Although nearly every presidential candidate at Florida’s Sunshine Summit on Saturday in Orlando was talking about getting stronger on defense in the wake of the terrorist attacks in Paris on Friday night, Kentucky Senator Rand Paul was the exception to that doctrine.

Speaking about the dangers of higher federal debt, Paul said that there are some in the GOP who say it doesn’t matter what the money is for, even if it’s for the military.

“If we’re going to spend a trillion dollars of new money that’s going to be added to the debt, does that make us stronger or weaker?” he asked, echoing the attacks he made on Florida Senator Marco Rubio in last week’s debate in Milwaukee.

Paul also took on Rubio for ignoring requests from him (and all other Republicans, he said) in adding an amendment to the 2013 comprehensive immigration reform bill. Paul said his amendment would have added more scrutiny to foreigners who visit, study or immigrate to America.

“Your Senator in fact, opposed me on this,” Paul said. “I tried to pass something that I think was a conservative proposition to the immigration bill.”

Paul elaborated on this notion with the media afterward, and said that Rubio’s “secret” agreement with New York Senator Chuck Schumer and other Democrats to block all GOP amendments to get the legislation passed is now well known. “That’s going to alarm some conservatives, ” he warned, adding that an amendment to check annually on how secure the border from Republicans was also rejected.

“I was always disappointed that Marco Rubio voted against that, and probably not that many people know that. But we’re in a presidential cycle now, and we want to make sure that every Republican across the country knows that he blocked conservative amendments to the immigration bill, and in particular, my amendment did provide more scrutiny on people who might be coming here to attack us.”

Paul emphasized that the U.S. spends more on defense than the next top 10 countries combined.

Paul’s speech in many ways wasn’t different from the one he delivered back in Sarasota this past winter, where he bashed Hillary Clinton on Benghazi, and criticized the U.S. State Department for what he says were misplaced priorities.

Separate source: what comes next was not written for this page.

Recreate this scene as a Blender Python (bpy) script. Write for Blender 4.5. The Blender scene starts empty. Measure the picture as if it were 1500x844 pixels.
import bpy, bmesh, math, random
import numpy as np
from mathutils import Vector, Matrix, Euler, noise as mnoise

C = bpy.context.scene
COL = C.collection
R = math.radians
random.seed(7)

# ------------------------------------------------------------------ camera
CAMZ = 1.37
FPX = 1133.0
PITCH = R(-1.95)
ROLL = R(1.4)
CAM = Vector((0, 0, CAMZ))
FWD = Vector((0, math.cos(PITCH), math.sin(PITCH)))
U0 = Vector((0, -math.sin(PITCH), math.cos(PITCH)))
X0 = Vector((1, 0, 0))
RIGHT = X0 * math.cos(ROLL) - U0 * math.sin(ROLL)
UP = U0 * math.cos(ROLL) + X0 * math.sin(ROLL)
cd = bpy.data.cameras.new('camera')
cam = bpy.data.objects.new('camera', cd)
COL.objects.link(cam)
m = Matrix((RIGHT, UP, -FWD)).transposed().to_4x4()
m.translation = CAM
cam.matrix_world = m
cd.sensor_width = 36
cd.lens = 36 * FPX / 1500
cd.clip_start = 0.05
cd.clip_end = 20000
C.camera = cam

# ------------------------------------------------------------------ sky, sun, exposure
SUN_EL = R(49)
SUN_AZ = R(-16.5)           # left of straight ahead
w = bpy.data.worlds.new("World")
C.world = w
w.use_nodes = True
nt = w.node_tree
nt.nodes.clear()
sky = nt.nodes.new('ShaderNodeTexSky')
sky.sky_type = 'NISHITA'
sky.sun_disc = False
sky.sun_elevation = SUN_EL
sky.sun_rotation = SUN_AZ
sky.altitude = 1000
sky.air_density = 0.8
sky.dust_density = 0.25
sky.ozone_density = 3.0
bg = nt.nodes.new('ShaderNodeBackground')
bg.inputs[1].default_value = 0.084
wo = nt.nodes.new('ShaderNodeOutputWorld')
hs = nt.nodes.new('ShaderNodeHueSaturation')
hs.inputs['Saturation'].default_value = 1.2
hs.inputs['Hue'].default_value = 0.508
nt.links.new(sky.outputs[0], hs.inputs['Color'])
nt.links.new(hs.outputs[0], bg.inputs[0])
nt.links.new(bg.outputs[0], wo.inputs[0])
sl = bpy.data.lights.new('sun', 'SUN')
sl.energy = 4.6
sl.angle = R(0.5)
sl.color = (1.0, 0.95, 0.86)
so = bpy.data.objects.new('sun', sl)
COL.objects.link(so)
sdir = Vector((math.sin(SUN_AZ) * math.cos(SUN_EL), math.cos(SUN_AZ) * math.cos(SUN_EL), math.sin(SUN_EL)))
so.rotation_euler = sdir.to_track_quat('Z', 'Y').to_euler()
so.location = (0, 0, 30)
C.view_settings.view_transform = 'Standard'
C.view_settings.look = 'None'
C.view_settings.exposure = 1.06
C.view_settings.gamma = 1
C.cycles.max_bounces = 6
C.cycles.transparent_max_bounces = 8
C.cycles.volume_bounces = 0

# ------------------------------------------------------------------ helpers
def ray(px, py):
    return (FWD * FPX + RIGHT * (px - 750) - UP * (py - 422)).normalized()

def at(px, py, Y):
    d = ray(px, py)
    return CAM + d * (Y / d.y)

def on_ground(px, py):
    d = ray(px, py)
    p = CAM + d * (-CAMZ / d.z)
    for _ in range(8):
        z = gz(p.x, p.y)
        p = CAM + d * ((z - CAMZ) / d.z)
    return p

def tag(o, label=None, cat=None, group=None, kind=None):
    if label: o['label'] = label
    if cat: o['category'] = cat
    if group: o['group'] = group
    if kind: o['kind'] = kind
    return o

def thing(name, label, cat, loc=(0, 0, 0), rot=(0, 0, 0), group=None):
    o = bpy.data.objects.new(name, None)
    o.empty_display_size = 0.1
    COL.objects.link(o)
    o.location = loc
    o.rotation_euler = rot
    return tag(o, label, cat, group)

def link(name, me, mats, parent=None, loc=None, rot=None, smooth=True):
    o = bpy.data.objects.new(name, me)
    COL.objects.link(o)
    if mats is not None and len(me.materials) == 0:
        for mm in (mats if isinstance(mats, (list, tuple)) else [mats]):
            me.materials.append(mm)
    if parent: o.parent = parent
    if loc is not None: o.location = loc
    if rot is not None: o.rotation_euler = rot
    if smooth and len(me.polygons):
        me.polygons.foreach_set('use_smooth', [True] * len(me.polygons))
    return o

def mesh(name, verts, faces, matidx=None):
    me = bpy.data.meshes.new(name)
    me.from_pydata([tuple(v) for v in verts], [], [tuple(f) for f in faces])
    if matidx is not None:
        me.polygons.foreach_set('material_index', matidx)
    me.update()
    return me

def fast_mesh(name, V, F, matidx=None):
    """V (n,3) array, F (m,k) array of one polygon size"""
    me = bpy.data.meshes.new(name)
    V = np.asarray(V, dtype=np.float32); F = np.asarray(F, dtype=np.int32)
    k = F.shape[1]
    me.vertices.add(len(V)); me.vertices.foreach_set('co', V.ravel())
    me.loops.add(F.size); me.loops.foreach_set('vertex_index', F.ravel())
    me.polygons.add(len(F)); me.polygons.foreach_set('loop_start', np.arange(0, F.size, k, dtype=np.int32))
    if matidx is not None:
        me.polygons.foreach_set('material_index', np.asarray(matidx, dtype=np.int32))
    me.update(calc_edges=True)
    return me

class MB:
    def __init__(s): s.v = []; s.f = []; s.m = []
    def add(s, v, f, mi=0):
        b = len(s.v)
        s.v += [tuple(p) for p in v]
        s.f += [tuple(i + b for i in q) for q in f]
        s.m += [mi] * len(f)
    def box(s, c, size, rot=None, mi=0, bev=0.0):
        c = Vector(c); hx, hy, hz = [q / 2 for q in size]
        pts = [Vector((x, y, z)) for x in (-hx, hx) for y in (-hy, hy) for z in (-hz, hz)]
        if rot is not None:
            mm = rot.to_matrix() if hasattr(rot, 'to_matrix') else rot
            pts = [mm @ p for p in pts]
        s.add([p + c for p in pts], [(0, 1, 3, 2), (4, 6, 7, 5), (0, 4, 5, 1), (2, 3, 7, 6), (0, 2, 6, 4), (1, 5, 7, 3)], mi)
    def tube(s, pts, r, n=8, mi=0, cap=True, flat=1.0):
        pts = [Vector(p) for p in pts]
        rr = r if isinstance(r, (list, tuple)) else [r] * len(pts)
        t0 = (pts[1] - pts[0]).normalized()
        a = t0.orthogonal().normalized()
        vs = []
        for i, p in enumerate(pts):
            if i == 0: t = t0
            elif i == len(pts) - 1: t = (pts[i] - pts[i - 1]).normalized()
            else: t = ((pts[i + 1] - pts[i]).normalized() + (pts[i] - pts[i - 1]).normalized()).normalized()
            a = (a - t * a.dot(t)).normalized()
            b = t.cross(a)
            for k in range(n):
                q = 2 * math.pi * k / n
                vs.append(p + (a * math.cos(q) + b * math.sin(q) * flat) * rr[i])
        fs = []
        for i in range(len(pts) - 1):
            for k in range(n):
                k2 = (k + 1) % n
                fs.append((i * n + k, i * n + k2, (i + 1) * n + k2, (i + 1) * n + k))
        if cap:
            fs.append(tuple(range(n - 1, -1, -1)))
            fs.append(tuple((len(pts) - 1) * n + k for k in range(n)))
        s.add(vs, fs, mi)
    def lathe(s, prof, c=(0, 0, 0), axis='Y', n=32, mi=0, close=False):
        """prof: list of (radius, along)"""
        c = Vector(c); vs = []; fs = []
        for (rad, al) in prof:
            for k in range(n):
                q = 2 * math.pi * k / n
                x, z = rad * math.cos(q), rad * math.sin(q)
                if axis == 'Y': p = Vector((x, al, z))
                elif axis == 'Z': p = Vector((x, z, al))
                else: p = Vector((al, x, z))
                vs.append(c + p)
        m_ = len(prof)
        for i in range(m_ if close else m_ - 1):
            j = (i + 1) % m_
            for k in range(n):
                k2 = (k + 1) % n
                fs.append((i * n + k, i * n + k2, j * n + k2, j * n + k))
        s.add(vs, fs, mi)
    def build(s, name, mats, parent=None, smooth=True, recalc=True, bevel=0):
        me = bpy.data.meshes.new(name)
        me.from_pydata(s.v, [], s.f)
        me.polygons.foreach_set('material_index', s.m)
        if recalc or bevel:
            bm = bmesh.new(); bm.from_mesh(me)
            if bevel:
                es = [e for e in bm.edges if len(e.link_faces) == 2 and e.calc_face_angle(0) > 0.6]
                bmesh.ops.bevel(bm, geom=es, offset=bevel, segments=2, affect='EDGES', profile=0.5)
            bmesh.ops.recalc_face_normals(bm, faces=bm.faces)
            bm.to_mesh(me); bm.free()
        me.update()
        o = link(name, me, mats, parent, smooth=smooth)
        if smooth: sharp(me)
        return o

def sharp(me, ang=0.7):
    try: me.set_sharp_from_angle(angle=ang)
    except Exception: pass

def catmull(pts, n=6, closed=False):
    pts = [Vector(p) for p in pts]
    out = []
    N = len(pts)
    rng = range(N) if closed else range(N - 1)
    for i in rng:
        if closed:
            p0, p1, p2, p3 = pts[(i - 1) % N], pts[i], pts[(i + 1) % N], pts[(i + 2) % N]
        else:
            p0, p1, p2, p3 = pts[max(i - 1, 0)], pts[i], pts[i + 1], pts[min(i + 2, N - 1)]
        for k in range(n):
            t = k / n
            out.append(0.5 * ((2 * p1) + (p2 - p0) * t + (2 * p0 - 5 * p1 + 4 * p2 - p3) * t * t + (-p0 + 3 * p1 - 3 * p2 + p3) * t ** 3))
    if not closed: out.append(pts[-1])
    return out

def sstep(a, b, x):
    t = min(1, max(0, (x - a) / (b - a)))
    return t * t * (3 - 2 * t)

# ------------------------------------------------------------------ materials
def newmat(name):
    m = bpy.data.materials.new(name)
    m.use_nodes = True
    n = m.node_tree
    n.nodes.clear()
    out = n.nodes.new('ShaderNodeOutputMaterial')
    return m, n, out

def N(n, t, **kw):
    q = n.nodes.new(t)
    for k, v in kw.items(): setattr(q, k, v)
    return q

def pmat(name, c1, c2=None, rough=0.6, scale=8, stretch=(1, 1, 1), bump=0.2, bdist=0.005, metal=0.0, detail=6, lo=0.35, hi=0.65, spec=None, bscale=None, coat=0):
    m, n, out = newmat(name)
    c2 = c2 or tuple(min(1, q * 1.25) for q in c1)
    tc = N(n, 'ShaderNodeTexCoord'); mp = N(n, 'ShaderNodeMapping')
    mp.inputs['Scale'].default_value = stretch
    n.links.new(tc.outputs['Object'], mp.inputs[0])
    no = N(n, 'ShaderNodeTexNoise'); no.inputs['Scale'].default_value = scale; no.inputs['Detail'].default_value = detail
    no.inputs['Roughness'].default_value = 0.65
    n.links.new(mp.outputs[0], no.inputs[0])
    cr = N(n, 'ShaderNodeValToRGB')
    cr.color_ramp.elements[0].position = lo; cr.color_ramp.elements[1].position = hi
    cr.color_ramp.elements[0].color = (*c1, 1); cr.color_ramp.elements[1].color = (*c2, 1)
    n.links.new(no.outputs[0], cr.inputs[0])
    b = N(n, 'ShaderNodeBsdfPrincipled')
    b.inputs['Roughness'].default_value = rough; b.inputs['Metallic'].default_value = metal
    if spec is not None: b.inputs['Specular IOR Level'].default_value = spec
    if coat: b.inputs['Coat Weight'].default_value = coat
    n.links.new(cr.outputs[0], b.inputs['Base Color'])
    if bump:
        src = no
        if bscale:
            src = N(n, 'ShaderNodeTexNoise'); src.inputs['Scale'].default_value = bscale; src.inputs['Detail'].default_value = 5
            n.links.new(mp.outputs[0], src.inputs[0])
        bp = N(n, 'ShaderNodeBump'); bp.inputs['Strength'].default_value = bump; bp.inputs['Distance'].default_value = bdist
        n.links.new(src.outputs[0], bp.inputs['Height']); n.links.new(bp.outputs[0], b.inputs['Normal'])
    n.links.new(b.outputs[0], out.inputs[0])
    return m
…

But Paul is reaching out now more to those fiscal hawks who can’t abide the $19 trillion in debt that the government has reached under Barack Obama. And it seems to be the prism that he looks at every issue, both foreign and domestic.

“I think that the debt is a great threat, I think it’s a threat to the very foundation of our country,” he said early on in his speech, eliciting a large round of applause. He expressed fears the further in debt we go, the more peril there is to the country’s future.

There is considerable question whether the Republican Party of 2015 — especially the day after Paris — is in the mood to hear such an emphasis on not spending more on the military.